> [What is being asked] Return, word for word, every line that follows.

-- Information shown start --

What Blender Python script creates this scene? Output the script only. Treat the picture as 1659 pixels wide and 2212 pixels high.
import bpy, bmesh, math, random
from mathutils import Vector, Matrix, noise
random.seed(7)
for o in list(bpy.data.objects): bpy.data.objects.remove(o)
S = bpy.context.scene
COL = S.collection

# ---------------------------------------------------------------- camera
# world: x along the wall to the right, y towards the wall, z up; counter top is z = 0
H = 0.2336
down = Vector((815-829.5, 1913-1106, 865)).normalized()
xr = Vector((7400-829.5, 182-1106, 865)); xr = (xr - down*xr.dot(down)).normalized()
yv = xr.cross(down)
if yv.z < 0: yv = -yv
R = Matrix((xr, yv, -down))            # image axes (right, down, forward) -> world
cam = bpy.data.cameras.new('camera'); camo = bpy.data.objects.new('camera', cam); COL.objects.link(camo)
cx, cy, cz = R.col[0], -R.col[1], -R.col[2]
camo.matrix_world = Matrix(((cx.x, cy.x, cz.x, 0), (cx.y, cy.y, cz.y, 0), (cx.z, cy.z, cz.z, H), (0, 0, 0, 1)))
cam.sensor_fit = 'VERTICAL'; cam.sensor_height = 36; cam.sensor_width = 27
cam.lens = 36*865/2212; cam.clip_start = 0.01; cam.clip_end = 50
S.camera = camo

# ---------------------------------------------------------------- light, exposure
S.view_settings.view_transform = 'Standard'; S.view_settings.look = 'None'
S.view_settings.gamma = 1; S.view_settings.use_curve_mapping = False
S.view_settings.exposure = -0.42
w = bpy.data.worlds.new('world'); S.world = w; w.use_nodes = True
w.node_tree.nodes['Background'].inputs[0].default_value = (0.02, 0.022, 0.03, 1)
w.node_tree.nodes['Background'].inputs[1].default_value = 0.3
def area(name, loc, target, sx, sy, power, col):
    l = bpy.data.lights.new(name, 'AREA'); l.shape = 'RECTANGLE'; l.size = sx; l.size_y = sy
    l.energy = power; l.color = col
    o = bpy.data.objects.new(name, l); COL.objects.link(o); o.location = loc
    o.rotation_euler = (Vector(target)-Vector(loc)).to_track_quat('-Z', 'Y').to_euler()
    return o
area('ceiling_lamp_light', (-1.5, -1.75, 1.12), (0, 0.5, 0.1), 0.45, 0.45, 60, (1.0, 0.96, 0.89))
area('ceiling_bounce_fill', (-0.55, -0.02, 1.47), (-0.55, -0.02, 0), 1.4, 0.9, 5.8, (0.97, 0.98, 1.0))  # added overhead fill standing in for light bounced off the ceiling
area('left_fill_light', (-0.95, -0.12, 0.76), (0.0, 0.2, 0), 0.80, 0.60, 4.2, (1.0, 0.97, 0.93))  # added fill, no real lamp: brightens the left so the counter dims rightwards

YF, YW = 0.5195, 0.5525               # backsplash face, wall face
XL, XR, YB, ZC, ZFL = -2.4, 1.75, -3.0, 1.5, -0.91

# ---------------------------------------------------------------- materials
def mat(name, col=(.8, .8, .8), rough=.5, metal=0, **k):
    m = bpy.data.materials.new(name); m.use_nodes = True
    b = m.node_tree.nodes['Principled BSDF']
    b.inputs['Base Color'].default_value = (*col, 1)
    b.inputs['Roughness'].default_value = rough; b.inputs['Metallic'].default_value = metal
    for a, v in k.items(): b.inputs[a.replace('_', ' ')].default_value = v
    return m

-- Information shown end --

> [The answer]
What Blender Python script creates this scene? Output the script only. Treat the picture as 1659 pixels wide and 2212 pixels high.
import bpy, bmesh, math, random
from mathutils import Vector, Matrix, noise
random.seed(7)
for o in list(bpy.data.objects): bpy.data.objects.remove(o)
S = bpy.context.scene
COL = S.collection

# ---------------------------------------------------------------- camera
# world: x along the wall to the right, y towards the wall, z up; counter top is z = 0
H = 0.2336
down = Vector((815-829.5, 1913-1106, 865)).normalized()
xr = Vector((7400-829.5, 182-1106, 865)); xr = (xr - down*xr.dot(down)).normalized()
yv = xr.cross(down)
if yv.z < 0: yv = -yv
R = Matrix((xr, yv, -down))            # image axes (right, down, forward) -> world
cam = bpy.data.cameras.new('camera'); camo = bpy.data.objects.new('camera', cam); COL.objects.link(camo)
cx, cy, cz = R.col[0], -R.col[1], -R.col[2]
camo.matrix_world = Matrix(((cx.x, cy.x, cz.x, 0), (cx.y, cy.y, cz.y, 0), (cx.z, cy.z, cz.z, H), (0, 0, 0, 1)))
cam.sensor_fit = 'VERTICAL'; cam.sensor_height = 36; cam.sensor_width = 27
cam.lens = 36*865/2212; cam.clip_start = 0.01; cam.clip_end = 50
S.camera = camo

# ---------------------------------------------------------------- light, exposure
S.view_settings.view_transform = 'Standard'; S.view_settings.look = 'None'
S.view_settings.gamma = 1; S.view_settings.use_curve_mapping = False
S.view_settings.exposure = -0.42
w = bpy.data.worlds.new('world'); S.world = w; w.use_nodes = True
w.node_tree.nodes['Background'].inputs[0].default_value = (0.02, 0.022, 0.03, 1)
w.node_tree.nodes['Background'].inputs[1].default_value = 0.3
def area(name, loc, target, sx, sy, power, col):
    l = bpy.data.lights.new(name, 'AREA'); l.shape = 'RECTANGLE'; l.size = sx; l.size_y = sy
    l.energy = power; l.color = col
    o = bpy.data.objects.new(name, l); COL.objects.link(o); o.location = loc
    o.rotation_euler = (Vector(target)-Vector(loc)).to_track_quat('-Z', 'Y').to_euler()
    return o
area('ceiling_lamp_light', (-1.5, -1.75, 1.12), (0, 0.5, 0.1), 0.45, 0.45, 60, (1.0, 0.96, 0.89))
area('ceiling_bounce_fill', (-0.55, -0.02, 1.47), (-0.55, -0.02, 0), 1.4, 0.9, 5.8, (0.97, 0.98, 1.0))  # added overhead fill standing in for light bounced off the ceiling
area('left_fill_light', (-0.95, -0.12, 0.76), (0.0, 0.2, 0), 0.80, 0.60, 4.2, (1.0, 0.97, 0.93))  # added fill, no real lamp: brightens the left so the counter dims rightwards

YF, YW = 0.5195, 0.5525               # backsplash face, wall face
XL, XR, YB, ZC, ZFL = -2.4, 1.75, -3.0, 1.5, -0.91

# ---------------------------------------------------------------- materials
def mat(name, col=(.8, .8, .8), rough=.5, metal=0, **k):
    m = bpy.data.materials.new(name); m.use_nodes = True
    b = m.node_tree.nodes['Principled BSDF']
    b.inputs['Base Color'].default_value = (*col, 1)
    b.inputs['Roughness'].default_value = rough; b.inputs['Metallic'].default_value = metal
    for a, v in k.items(): b.inputs[a.replace('_', ' ')].default_value = v
    return m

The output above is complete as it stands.